Job:
Extract, without alteration, each line from the start of the listing to the line bearing "R = math.radians".

◇ ◇ ◇ ◇

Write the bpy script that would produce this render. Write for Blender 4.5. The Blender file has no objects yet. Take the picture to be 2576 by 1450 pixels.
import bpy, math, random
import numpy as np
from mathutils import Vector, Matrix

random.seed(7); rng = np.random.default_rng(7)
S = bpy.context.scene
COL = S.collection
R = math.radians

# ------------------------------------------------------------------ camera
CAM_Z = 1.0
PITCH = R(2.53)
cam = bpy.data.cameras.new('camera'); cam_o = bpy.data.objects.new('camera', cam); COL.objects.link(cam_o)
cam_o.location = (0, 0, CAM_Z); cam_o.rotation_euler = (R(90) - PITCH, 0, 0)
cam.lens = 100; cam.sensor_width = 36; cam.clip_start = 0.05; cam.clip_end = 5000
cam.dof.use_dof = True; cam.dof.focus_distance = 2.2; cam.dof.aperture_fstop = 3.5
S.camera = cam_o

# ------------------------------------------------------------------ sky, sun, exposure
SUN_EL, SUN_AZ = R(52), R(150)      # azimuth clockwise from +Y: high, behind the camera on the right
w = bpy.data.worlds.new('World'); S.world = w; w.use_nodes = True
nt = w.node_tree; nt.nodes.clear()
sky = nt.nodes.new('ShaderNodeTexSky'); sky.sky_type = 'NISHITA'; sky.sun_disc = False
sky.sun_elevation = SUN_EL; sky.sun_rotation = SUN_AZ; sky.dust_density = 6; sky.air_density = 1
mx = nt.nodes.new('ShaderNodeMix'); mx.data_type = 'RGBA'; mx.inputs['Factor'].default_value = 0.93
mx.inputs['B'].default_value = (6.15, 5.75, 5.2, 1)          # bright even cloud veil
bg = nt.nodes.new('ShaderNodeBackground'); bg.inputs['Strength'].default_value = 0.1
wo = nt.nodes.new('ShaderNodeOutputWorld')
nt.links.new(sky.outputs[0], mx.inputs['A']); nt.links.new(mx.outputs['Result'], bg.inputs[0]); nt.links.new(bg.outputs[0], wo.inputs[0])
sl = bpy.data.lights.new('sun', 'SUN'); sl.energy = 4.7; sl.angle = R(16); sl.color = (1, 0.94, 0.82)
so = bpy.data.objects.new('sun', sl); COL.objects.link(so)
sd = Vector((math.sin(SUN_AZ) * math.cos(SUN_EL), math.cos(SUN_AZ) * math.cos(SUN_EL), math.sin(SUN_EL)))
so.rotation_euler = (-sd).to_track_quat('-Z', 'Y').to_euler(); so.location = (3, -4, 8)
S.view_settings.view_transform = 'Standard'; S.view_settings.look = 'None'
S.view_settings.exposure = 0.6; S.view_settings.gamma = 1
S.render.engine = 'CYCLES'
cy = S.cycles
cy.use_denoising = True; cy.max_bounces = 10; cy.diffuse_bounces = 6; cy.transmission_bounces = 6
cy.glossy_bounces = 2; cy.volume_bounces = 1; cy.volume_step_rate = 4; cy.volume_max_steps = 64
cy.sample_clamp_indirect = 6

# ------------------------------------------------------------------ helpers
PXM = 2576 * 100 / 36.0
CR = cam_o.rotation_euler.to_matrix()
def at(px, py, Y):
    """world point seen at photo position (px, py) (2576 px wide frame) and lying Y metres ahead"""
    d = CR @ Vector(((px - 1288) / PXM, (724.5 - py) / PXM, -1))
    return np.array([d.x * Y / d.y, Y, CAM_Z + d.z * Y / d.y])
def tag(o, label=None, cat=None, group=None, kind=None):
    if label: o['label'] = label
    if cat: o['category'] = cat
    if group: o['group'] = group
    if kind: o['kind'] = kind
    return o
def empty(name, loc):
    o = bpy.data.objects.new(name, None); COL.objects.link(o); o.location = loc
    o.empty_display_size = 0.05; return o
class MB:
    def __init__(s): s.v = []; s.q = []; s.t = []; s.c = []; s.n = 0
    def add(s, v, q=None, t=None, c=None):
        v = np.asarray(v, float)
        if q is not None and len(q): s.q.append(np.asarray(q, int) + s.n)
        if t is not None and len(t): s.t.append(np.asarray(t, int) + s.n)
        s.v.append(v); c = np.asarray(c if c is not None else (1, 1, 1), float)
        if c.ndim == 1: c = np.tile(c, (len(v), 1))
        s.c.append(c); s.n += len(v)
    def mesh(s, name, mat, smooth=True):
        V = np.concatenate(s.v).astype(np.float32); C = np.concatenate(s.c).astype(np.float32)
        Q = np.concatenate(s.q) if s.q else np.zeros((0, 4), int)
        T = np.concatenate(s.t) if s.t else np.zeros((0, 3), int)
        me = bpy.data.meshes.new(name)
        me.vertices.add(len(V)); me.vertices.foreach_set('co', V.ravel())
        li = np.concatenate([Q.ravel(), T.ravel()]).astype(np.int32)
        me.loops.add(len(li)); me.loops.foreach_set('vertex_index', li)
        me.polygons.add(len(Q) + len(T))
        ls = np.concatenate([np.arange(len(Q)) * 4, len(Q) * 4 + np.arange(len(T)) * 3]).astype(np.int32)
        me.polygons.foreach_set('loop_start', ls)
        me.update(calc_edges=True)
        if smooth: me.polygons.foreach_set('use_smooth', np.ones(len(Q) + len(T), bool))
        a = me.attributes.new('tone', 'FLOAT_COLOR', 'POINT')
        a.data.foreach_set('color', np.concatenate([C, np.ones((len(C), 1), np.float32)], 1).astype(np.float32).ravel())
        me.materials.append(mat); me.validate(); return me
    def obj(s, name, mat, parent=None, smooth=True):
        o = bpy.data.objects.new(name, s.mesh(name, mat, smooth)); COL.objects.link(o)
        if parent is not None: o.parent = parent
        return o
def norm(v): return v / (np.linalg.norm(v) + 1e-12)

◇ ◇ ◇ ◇

The answer:
Write the bpy script that would produce this render. Write for Blender 4.5. The Blender file has no objects yet. Take the picture to be 2576 by 1450 pixels.
import bpy, math, random
import numpy as np
from mathutils import Vector, Matrix

random.seed(7); rng = np.random.default_rng(7)
S = bpy.context.scene
COL = S.collection
R = math.radians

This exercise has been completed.